• _Brief_
Give only one thing: the number of lines that include the word "pixels".

====

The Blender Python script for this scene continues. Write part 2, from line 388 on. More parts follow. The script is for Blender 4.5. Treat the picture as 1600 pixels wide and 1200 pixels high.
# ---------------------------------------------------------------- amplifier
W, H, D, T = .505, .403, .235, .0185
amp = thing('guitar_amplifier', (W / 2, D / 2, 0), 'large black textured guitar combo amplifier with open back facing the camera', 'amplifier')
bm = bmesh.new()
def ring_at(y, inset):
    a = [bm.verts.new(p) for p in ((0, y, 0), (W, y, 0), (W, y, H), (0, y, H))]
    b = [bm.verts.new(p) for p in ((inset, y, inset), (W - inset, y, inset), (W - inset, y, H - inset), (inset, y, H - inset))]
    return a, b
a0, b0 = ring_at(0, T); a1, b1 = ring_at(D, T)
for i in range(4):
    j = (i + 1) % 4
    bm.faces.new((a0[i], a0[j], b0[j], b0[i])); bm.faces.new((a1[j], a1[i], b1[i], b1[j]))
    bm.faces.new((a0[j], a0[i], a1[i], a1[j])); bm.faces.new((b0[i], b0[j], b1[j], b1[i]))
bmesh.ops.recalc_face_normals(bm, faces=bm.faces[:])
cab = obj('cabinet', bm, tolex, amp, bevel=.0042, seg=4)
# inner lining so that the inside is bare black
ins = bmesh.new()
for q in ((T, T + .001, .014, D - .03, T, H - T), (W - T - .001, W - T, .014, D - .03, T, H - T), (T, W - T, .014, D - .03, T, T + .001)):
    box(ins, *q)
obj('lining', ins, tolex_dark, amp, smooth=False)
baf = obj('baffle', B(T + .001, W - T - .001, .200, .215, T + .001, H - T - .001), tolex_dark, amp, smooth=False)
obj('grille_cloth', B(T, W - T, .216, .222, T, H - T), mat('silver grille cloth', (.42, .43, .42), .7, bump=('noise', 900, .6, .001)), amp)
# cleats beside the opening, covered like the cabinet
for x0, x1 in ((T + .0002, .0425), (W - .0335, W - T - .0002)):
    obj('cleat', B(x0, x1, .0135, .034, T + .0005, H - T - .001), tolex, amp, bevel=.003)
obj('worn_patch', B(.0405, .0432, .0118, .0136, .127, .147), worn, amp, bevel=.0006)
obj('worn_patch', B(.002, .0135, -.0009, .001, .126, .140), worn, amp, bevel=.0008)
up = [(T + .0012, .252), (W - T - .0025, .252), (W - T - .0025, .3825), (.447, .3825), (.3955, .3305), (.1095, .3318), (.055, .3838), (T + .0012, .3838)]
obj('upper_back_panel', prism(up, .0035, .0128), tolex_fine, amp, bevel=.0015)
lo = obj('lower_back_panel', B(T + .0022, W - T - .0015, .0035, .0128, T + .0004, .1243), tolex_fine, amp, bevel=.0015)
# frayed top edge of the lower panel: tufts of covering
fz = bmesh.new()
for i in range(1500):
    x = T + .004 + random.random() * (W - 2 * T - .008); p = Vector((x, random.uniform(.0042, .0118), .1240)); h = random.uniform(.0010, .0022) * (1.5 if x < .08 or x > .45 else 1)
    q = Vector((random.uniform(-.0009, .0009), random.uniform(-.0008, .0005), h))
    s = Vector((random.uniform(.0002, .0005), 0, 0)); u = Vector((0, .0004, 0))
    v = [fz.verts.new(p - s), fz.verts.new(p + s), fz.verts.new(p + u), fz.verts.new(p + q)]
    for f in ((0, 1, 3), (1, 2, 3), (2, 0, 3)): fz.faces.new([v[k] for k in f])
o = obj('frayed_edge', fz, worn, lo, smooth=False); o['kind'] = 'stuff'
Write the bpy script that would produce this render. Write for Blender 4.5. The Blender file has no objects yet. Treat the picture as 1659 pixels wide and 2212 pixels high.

====

• _Result of this exercise_
2